Monday, 1 July 2013

We Were in Trouble...

Some of our more vulnerable animals, like this eland bull, have already succumbed to drought.  Without supplementary feeding, all of them will face possible starvation.
Stone Hills has provided sanctuary and care for generations of wild animals, allowing them to live free, undisturbed lives in their natural environment. But a two-year drought has left them with almost no browse or edible grass, and it won’t be long before there is nothing at all to eat.  Our first chance of relief may come only in November, when the rains normally start but that, of course, cannot be guaranteed.

Drought is only one of the huge challenges facing Zimbabwe’s beleaguered wildlife, which is being poached and hunted even in traditionally “protected” areas; shot, stoned, chased with dogs and trapped in wire snares to die deaths of monstrous cruelty.

On Stone Hills we have seven scouts patrolling daily, so poaching is rare, but it is rampant throughout most of the country. Tragically, wildlife conservation is a low priority to the authorities - making it even more crucial for us to safeguard those animals that survive.
[Read more about the drought here]

For a malnourished mother, a calf can be an impossible burden.
It has been a hard decision to ask for help – but ask we did.

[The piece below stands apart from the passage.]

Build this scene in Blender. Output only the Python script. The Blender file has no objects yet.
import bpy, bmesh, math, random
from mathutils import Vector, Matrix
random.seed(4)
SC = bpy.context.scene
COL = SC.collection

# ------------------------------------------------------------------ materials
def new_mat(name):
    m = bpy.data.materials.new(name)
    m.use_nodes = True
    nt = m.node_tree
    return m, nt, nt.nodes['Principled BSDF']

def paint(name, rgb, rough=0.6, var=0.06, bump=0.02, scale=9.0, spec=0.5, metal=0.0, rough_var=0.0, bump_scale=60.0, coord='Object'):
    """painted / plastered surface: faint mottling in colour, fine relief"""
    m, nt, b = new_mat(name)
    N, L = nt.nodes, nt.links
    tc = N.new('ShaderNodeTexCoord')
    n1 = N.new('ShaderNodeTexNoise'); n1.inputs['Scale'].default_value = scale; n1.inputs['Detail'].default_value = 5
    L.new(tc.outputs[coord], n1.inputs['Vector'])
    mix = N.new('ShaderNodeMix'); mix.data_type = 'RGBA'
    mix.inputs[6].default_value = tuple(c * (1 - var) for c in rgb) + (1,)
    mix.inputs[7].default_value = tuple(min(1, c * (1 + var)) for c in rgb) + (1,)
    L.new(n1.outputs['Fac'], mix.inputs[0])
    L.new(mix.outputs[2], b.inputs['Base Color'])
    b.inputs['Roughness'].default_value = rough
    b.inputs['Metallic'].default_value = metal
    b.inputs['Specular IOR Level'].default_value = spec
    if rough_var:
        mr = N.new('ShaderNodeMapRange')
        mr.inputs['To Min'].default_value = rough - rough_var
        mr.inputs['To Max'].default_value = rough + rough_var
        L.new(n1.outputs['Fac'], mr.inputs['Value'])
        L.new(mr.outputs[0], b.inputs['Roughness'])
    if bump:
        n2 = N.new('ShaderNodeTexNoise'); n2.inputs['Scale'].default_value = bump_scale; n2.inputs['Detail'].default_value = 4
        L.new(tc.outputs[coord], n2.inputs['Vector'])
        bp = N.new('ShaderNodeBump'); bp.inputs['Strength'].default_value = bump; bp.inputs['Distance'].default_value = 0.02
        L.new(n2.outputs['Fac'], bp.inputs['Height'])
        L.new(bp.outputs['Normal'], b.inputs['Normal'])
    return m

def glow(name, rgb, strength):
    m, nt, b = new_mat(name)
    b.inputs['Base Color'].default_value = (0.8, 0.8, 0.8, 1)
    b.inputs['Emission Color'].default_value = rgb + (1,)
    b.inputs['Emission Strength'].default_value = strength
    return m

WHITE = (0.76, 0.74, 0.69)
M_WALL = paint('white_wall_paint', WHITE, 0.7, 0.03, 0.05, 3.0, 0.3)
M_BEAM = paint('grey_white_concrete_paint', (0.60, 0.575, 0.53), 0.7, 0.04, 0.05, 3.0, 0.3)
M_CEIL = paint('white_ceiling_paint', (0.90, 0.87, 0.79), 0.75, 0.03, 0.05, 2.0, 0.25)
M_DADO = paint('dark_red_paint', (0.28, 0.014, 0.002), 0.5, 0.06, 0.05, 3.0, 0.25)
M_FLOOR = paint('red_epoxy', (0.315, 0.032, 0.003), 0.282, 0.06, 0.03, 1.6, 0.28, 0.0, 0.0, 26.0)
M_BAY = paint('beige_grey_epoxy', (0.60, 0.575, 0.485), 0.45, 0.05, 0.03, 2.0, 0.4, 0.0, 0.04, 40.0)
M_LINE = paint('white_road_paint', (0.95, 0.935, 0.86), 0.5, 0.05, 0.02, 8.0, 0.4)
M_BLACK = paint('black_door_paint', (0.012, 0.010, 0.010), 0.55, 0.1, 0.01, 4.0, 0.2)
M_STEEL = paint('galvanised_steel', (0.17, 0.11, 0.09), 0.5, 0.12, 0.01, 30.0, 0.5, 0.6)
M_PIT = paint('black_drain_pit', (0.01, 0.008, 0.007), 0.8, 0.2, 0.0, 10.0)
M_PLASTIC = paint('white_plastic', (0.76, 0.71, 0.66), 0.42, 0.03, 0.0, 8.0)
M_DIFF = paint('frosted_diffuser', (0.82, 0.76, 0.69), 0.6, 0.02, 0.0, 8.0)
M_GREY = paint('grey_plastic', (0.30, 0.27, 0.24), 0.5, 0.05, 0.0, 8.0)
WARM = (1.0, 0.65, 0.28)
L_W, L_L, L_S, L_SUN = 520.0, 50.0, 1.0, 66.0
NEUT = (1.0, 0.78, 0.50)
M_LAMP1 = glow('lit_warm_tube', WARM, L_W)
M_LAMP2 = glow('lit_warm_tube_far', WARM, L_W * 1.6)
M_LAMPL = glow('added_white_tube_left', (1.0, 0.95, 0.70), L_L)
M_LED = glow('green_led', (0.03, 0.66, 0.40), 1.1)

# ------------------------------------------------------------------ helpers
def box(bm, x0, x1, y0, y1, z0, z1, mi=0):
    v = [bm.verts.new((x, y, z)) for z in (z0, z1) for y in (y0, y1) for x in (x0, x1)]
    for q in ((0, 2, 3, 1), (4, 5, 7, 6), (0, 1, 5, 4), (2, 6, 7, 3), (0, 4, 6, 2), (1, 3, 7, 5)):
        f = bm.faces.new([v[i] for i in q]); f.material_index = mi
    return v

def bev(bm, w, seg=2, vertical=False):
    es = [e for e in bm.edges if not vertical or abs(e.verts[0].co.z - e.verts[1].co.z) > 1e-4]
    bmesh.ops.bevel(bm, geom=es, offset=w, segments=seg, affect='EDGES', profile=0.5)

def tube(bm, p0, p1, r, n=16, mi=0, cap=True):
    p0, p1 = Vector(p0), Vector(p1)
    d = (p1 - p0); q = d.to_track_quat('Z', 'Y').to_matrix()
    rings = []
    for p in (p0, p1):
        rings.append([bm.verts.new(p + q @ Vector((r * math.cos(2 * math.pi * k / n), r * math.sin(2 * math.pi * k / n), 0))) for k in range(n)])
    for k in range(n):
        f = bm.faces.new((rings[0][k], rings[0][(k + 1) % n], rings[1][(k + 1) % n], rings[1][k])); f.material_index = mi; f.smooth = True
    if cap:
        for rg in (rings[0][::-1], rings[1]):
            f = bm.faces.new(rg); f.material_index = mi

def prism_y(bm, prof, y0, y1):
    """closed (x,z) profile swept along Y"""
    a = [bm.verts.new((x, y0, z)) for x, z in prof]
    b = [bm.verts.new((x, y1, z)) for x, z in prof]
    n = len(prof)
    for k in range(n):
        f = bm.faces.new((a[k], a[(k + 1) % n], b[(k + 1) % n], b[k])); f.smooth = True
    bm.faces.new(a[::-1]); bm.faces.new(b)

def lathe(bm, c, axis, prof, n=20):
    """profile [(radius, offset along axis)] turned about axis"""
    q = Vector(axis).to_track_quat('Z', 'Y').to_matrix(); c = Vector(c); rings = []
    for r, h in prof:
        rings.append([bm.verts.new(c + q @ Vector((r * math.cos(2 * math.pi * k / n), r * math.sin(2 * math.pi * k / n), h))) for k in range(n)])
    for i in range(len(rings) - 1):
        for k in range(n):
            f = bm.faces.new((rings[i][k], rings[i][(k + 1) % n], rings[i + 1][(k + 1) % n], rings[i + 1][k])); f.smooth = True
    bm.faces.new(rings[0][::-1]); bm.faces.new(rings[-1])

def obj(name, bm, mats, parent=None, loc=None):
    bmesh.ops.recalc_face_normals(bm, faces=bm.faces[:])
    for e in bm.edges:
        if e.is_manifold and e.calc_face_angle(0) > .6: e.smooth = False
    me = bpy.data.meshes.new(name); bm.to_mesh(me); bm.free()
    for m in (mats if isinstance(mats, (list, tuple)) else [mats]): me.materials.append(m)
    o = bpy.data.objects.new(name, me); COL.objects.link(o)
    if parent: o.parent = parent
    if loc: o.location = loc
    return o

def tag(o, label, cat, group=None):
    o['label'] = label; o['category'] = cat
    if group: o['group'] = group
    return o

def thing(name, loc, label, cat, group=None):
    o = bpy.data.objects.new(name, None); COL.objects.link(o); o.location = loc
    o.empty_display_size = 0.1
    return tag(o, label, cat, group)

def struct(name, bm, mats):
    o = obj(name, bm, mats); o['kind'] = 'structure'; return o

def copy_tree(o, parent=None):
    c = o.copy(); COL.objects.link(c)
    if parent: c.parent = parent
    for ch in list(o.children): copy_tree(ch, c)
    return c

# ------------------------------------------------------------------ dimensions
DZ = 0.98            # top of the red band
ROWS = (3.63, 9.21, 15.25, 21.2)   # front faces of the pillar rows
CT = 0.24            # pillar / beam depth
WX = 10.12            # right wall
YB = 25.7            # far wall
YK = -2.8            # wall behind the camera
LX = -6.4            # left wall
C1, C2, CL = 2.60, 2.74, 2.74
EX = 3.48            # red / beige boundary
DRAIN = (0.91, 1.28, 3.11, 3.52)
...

We hoped you would consider helping us through the drought – not for us, but for the eight hundred and more wonderful animals who depend on Stone Hills for their survival. 

And help you did! In an overwhelming month of generosity from all around the world we raised the funds to purchase 53 tonnes of feed and a futher 15 plus tonnes were donated by Centra, Front-Line Farming and Mac Crawford.

Stone Hills is a safe haven for its animals – a true sanctuary – and they are the reason that we are still here.   Despite all the insecurities of life in Zimbabwe, we are determined to do everything in our power to ensure their survival and the continuation of the project we began 24 years ago. Luckily, we are not alone.  So many people around the world have read our books and seen the honey badger documentary, and they’ve written to us expressing their empathy and support for our work.

In order to save the 800 plus larger ungulates on Stone Hills, we must give them supplementary food until the end of November. The cost is US$25 for each animal, so we needed US$20,000 to get them all through the drought.

This is where you came in – as friends and supporters of our wildlife. With your help, we are giving our animals the future that is rightfully theirs. We are enormously grateful for all assistance you have given, and we promise you that 100% of it has gone to feeding the animals.